— Start Data provided —

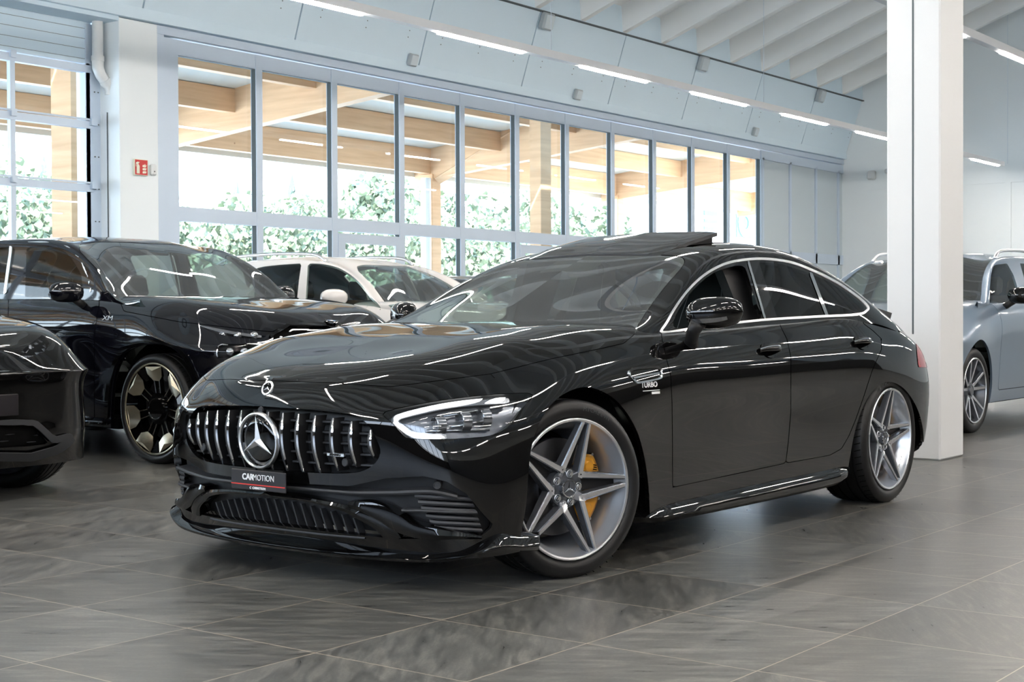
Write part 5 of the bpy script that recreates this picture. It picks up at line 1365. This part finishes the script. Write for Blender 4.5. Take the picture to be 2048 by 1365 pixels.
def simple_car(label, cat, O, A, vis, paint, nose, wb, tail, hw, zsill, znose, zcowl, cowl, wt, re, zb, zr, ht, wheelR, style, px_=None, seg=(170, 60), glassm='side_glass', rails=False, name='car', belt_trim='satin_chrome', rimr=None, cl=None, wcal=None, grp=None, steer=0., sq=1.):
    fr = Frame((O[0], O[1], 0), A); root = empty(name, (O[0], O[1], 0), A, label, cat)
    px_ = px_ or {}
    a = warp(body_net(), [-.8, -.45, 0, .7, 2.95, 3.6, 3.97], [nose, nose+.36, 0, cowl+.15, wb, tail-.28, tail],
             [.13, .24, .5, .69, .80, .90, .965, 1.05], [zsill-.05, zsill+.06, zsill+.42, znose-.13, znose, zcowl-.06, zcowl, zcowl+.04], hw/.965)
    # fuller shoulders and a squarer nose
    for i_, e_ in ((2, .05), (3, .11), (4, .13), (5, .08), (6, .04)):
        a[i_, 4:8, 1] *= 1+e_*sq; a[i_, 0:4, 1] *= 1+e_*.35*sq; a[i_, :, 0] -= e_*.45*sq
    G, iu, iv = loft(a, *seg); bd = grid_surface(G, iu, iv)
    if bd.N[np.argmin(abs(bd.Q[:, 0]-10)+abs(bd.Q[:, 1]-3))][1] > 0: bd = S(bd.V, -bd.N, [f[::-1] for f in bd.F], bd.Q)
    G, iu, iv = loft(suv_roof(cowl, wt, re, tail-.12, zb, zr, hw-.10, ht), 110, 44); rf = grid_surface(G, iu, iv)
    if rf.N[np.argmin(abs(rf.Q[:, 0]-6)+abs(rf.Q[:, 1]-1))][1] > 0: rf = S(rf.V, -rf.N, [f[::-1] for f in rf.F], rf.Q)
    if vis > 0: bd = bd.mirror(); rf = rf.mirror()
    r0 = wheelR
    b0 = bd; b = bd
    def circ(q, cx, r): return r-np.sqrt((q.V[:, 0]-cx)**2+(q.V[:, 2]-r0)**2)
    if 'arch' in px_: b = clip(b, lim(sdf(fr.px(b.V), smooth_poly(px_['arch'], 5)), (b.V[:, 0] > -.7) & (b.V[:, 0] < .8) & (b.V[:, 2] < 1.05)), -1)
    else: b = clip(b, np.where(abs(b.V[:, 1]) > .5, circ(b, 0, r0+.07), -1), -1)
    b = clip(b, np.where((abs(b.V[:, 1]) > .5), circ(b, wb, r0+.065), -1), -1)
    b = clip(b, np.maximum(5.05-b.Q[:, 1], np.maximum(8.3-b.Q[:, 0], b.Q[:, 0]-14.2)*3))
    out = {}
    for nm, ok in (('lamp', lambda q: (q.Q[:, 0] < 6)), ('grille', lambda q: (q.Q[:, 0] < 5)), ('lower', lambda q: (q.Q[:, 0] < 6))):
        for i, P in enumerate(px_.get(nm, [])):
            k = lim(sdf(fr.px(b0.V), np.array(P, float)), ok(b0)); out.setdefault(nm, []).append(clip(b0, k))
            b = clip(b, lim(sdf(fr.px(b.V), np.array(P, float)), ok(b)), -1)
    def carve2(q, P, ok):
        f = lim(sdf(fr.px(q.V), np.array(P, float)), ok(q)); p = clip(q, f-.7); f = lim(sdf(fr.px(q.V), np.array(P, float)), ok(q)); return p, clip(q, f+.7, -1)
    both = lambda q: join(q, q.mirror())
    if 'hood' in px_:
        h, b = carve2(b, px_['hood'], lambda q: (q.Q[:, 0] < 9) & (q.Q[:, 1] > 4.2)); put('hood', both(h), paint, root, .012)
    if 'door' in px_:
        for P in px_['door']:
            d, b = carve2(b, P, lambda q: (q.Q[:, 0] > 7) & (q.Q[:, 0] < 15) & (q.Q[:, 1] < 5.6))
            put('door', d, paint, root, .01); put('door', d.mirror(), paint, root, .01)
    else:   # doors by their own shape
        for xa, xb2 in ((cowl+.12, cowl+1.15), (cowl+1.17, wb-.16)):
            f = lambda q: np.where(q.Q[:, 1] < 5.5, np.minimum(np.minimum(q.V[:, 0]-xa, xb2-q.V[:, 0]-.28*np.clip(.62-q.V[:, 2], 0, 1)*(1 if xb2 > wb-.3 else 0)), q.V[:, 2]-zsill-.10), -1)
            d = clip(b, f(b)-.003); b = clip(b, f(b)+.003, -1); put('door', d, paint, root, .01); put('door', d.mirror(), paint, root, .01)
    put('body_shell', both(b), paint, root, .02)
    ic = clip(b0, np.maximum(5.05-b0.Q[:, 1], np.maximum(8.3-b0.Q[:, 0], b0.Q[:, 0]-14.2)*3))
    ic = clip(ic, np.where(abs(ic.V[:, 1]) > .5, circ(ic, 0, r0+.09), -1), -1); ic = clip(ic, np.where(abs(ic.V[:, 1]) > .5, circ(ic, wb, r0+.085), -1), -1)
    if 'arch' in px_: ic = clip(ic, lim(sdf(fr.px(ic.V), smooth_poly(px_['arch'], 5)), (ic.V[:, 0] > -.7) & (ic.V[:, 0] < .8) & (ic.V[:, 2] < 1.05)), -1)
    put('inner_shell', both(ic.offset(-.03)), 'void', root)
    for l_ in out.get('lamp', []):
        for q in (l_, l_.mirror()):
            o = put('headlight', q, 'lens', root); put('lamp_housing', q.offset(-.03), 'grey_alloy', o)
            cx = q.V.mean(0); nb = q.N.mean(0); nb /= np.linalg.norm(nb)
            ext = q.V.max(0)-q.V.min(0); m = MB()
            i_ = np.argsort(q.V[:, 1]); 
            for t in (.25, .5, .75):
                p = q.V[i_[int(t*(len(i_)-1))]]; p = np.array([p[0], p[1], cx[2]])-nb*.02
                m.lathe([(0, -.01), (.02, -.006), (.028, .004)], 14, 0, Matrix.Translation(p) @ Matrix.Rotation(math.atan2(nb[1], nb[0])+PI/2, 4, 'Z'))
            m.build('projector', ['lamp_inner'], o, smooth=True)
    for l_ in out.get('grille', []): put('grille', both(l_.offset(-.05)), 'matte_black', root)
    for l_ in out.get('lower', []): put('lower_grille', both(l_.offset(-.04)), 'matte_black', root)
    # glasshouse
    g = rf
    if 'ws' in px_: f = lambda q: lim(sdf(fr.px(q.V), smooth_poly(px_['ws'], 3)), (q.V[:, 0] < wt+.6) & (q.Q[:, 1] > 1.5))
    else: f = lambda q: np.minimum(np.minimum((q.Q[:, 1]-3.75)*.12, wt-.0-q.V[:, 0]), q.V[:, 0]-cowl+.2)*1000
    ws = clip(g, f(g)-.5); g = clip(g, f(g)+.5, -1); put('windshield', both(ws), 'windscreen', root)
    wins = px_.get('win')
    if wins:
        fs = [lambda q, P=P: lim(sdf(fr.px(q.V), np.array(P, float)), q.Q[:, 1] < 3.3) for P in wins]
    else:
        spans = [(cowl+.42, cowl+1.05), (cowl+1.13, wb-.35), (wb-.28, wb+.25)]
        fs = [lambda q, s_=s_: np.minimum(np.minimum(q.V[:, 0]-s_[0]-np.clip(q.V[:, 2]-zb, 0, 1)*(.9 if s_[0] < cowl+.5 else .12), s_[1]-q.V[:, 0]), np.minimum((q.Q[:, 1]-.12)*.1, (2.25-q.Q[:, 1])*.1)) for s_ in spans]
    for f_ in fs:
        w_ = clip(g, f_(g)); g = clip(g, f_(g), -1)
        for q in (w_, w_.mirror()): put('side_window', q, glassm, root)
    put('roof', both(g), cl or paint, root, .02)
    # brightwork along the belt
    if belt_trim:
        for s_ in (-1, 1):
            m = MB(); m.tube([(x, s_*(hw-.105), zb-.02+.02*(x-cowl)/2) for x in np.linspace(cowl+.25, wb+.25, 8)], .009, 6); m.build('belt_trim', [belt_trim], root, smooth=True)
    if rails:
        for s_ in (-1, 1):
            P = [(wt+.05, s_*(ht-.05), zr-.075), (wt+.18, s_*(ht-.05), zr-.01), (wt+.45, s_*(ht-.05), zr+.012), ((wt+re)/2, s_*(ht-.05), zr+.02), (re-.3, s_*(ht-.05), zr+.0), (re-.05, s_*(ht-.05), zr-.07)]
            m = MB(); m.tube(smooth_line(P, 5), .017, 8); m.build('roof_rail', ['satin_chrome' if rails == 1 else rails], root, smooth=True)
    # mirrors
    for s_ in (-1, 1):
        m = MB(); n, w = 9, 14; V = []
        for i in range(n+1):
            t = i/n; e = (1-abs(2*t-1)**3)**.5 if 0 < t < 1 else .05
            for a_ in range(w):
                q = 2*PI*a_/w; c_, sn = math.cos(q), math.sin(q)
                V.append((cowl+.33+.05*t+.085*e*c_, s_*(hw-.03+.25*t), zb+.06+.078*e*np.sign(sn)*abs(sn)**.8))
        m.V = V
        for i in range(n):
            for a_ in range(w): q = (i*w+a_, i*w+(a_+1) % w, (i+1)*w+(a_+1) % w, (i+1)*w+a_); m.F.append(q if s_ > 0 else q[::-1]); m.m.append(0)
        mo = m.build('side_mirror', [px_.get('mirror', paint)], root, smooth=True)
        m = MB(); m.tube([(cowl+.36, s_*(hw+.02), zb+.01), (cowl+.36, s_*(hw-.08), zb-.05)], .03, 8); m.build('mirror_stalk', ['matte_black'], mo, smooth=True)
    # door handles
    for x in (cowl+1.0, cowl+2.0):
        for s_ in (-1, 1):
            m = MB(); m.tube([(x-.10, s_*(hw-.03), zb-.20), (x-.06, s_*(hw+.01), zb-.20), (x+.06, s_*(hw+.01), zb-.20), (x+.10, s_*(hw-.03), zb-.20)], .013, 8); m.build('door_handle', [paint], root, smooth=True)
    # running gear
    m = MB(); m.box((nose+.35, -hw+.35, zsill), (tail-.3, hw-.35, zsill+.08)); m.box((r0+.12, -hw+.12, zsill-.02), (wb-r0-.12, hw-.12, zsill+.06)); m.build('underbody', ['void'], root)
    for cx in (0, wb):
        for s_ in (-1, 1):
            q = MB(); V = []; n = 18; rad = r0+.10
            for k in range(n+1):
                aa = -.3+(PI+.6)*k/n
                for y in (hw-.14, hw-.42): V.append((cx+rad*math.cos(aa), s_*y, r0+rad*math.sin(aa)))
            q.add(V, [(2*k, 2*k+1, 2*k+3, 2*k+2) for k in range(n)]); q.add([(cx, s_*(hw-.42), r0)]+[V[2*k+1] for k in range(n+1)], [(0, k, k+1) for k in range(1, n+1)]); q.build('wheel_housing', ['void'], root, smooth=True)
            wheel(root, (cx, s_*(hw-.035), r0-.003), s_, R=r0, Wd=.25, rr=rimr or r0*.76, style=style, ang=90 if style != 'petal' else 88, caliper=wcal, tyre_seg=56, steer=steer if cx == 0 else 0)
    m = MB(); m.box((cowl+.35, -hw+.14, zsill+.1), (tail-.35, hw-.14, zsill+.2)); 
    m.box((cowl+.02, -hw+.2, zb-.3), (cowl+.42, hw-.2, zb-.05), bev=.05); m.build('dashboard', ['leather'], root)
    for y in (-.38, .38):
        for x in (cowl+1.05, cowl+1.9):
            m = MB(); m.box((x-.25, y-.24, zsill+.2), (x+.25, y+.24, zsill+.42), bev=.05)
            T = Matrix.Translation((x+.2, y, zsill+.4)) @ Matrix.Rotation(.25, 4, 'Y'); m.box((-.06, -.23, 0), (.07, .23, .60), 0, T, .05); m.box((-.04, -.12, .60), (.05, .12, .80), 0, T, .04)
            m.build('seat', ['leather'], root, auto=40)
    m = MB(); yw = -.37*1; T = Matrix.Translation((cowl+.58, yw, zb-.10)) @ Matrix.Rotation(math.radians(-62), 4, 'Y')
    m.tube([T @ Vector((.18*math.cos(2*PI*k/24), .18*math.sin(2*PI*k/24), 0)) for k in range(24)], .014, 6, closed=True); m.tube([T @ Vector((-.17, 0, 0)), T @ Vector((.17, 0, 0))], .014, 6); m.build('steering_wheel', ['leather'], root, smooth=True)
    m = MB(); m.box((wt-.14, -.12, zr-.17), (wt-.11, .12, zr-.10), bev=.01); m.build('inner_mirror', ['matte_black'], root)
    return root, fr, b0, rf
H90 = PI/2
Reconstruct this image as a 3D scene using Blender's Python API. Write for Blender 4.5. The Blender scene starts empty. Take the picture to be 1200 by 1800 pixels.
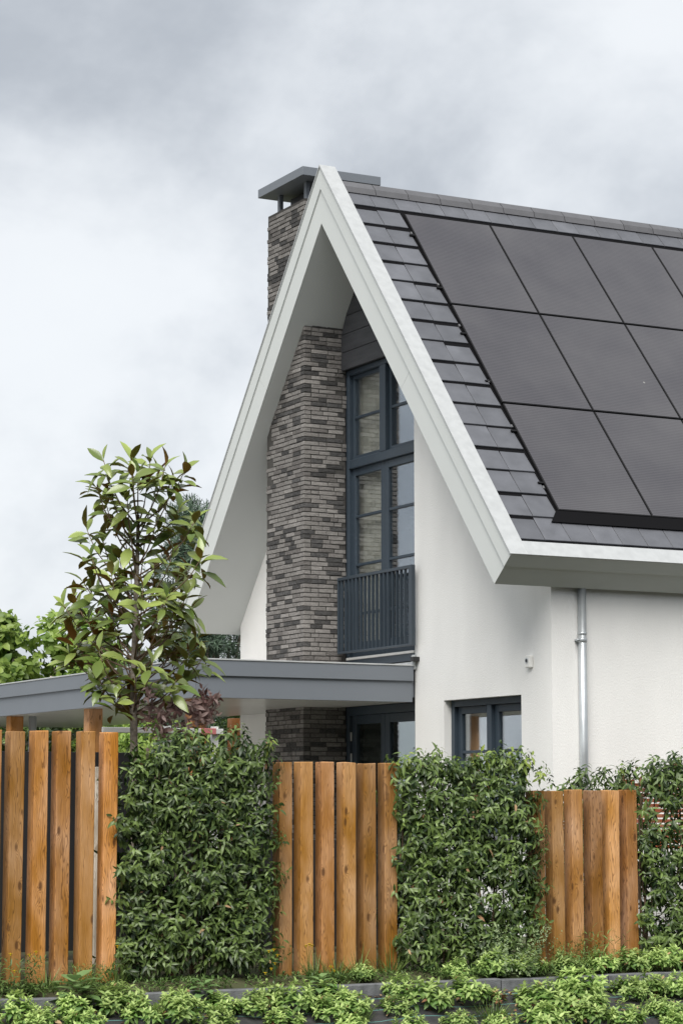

— End Data provided —

To be done: Search the data above for the word "Write", then gather each line in which it appears.

Solution to the problem:
Write part 5 of the bpy script that recreates this picture. It picks up at line 1365. This part finishes the script. Write for Blender 4.5. Take the picture to be 2048 by 1365 pixels.
Reconstruct this image as a 3D scene using Blender's Python API. Write for Blender 4.5. The Blender scene starts empty. Take the picture to be 1200 by 1800 pixels.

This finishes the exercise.